Cathie Wood's funds endured a brutal beating during the 2022 bear market. The sell-off was so steep that Ark Invest's flagship Ark Innovation ETF is still down by approximately three-quarters from its 2021 high.

But despite that huge drop, inflows into Ark Invest continue, and Wood and her team keep buying stocks. Three recent Cathie Wood investments that should catch the attention of tech investors are Coinbase (COIN 1.52%), Roku (ROKU -1.83%), and Unity Software (U -0.36%).

1. Coinbase

Wood has long held a position in Bitcoin and believes it could be worth $1.5 million by 2030. Given that bullishness, it should surprise few that she also invests in the U.S.' leading cryptocurrency exchange, Coinbase.

Investors can buy Bitcoin from numerous sources. Still, Coinbase stands out by offering a wider variety of cryptocurrencies than most of its competitors. Moreover, it has emphasized security and adherence to regulations. Between Coinbase's integrity and name recognition, it had been growing at a rapid pace.

However, in 2022, revenue tumbled by almost 60% to $3.2 billion as falling cryptocurrency prices diminished interest in trading. To make matters worse, operating expenses grew 24% over that period, and investment-related losses rose more than 13-fold. Hence, Coinbase lost $2.6 billion during the year, compared to a $3.6 billion profit in 2021.

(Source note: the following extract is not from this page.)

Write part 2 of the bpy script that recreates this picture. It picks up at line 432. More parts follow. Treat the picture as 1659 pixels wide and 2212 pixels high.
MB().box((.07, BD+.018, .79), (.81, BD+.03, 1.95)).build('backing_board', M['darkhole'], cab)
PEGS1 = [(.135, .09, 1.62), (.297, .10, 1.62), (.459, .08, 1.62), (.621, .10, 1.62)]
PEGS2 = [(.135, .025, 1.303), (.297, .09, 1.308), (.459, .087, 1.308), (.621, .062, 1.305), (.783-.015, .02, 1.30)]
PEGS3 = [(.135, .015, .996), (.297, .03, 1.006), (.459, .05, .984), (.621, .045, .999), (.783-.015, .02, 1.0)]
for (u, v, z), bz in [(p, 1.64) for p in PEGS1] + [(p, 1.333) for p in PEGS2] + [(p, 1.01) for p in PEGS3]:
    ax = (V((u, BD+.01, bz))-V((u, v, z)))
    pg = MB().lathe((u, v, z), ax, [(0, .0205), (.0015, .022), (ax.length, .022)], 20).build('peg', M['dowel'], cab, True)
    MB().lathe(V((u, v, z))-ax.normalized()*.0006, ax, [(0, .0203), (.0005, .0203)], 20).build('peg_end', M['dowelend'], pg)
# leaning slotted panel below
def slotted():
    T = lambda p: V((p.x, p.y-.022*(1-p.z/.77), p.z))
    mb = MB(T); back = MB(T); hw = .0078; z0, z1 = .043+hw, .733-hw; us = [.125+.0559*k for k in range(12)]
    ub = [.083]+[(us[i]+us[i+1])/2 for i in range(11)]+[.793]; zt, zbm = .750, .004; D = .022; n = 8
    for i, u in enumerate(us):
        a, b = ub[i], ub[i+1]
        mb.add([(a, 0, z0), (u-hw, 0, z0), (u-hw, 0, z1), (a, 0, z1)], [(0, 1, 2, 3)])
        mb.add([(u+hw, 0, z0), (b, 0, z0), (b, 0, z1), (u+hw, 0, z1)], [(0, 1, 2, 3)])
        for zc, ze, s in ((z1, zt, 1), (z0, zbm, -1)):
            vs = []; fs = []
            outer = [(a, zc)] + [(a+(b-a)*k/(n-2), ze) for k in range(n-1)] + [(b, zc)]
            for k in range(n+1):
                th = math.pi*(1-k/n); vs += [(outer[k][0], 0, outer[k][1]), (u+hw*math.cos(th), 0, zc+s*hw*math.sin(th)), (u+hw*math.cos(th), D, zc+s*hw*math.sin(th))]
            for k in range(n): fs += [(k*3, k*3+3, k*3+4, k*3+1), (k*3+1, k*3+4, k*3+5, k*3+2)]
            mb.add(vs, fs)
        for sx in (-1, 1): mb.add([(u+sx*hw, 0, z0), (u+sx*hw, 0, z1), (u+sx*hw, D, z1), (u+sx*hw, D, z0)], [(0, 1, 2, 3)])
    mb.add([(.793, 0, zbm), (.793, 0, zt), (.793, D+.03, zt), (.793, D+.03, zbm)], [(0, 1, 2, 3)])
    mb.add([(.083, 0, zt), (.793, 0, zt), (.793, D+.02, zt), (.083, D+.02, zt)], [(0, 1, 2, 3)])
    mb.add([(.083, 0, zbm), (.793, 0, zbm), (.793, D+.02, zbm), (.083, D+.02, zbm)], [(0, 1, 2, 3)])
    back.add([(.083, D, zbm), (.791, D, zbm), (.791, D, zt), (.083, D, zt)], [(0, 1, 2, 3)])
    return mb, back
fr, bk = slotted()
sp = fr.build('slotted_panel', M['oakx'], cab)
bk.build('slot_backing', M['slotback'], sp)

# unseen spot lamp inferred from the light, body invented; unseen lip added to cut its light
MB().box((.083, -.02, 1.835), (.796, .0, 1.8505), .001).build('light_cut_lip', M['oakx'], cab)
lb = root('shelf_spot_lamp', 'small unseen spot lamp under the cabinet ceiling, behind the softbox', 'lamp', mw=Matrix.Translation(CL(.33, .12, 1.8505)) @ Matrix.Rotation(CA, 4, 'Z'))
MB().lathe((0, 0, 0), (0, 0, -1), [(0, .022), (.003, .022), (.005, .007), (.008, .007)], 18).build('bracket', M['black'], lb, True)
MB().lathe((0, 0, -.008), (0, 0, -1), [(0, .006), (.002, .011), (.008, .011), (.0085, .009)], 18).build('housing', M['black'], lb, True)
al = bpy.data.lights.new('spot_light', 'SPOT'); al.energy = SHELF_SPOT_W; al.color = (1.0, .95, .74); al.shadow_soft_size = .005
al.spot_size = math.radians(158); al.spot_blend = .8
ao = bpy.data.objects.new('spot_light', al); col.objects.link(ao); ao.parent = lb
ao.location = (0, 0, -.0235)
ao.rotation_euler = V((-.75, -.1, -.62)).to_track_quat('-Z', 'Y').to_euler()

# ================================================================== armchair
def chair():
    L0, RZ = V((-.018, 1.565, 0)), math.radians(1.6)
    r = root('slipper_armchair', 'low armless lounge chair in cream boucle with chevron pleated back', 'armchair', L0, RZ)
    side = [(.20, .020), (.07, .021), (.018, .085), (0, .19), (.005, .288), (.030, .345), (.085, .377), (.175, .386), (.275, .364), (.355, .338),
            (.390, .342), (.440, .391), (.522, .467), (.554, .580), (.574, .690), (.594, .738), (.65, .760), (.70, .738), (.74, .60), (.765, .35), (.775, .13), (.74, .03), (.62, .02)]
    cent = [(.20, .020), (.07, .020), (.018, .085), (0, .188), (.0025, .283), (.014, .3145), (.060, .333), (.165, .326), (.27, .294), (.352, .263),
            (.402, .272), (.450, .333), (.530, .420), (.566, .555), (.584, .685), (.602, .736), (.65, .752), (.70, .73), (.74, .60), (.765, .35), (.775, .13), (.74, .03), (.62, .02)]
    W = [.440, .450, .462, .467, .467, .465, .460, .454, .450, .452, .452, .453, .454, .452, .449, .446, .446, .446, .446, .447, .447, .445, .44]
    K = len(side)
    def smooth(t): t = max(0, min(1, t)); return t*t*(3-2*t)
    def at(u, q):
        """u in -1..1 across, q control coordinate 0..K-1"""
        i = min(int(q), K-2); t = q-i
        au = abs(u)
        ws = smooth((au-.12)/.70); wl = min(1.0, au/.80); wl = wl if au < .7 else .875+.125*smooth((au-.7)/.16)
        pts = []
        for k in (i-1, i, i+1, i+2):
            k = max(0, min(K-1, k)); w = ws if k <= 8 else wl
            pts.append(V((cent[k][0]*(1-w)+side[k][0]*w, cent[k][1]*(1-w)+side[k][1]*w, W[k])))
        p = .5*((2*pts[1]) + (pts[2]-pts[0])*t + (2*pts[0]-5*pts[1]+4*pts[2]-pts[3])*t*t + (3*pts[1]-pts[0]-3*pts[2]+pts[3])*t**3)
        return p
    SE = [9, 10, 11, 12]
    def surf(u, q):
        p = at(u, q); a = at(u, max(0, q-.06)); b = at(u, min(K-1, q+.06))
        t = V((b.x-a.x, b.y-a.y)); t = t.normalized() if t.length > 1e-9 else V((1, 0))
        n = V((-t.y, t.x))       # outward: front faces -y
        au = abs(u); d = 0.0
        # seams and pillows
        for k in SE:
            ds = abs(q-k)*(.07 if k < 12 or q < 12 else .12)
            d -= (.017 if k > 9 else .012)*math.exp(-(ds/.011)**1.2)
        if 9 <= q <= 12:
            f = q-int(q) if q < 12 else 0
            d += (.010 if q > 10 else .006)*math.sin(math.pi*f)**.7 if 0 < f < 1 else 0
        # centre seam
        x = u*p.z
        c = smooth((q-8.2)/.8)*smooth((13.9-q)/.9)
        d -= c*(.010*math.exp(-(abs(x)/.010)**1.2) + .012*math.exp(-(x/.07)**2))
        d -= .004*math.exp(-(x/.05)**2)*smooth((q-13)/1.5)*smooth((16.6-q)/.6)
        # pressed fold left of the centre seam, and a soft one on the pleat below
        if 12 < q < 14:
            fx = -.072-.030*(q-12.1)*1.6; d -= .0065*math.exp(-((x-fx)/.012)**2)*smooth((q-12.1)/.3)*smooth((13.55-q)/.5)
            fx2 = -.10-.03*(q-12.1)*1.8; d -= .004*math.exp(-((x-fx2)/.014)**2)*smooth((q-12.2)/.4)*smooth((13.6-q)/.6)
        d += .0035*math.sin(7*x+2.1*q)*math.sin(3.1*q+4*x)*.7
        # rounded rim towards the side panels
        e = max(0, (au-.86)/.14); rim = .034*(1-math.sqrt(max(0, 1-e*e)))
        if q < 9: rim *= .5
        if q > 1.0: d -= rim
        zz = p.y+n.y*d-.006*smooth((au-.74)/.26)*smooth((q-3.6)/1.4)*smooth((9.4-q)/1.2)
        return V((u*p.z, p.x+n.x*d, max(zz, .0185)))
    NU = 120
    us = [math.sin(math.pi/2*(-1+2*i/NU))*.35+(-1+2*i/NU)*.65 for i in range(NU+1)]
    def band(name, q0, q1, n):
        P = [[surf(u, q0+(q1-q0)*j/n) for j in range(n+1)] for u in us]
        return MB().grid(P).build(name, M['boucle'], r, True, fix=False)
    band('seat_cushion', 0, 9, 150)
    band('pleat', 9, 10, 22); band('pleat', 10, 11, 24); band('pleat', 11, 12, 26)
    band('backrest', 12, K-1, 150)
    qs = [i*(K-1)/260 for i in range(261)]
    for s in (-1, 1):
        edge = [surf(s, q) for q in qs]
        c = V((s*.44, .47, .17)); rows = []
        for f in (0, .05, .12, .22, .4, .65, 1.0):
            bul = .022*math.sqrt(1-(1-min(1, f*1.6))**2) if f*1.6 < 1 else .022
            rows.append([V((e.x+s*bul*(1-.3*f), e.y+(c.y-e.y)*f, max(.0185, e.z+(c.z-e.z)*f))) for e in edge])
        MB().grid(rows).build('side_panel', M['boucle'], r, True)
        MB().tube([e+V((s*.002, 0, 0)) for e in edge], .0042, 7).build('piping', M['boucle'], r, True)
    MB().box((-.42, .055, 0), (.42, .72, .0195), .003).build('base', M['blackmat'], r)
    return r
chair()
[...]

Still, Bitcoin and other cryptocurrencies have started to rebound, an indication that Coinbase's financials should improve in 2023. Investors seem to think so, anyway: The stock has more than doubled from December lows, even though it's fallen more than 50% over the last year. That surge increased its price-to-sales (P/S) ratio to around 5, giving Coinbase shares an attractive valuation as the cryptocurrency industry begins a recovery.

2. Roku

Roku leads the streaming industry in the U.S., Canada, and Mexico. Thanks to its first-mover status in North America, it has gained widespread traction, outselling advertising and television heavyweights such as Alphabet and Amazon in the U.S.

Furthermore, Roku has built a platform specifically designed to bring content providers, audiences, and advertisers together. With its data-gathering capabilities, advertisers can better tailor ad placement to reach their desired audiences.

Although the tech bear market and an advertising slump hammered its stock, Roku's audience grew 16% to 70 million in 2022. Its ease of use and neutrality among providers continue to draw users. And interestingly, The Roku Channel has not threatened that neutral perception even though it grew engagement by 85% during 2022.

Admittedly, Roku's revenue of $3.1 billion rose only 13% after surging 55% in 2021. Also, rapid increases in costs and expenses led to a net loss of $498 million, versus a profit of $242 million in 2021.

Still, a P/S ratio of 3 seems to factor in its current troubles, especially considering its record sales multiple of 33 in 2021. As the move toward streaming continues, the company should have plenty of room to run as more ad spending shifts from traditional TV to streaming platforms like Roku.

3. Unity Software

At first glance, Unity may look like it is past its prime. Its primary industry -- gaming -- has gone into a slump now that the lockdowns ended and gamers spend more time offline. Moreover, its software platform made it a candidate to become a building block of the metaverse. But since the public lost interest in that online world, Unity stock has suffered further.

However, the shares appear poised for a comeback in other respects. Unity completed its merger with app developer ironSource, giving it tools that could make gaming development a more interactive process. And despite its struggles in 2022, growth continued, with revenue climbing 25% year over year to $1.4 billion.

Admittedly, rising costs and expenses increased losses to $919 million versus $533 million in 2021. Still, from a non-GAAP standpoint, Unity earned $13 million in Q4 after backing out expenses such as stock-based compensation. Also, the company forecasts revenue of $2.05 billion to $2.2 billion in 2023, an increase of 53% at the midpoint, indicating a significant recovery in its growth rate.

Unity stock has fallen more than 80% from its 2021 high. Still, with a P/S ratio of less than 7, it may be at a valuation that could attract buyers once investors see revenue growth surging higher.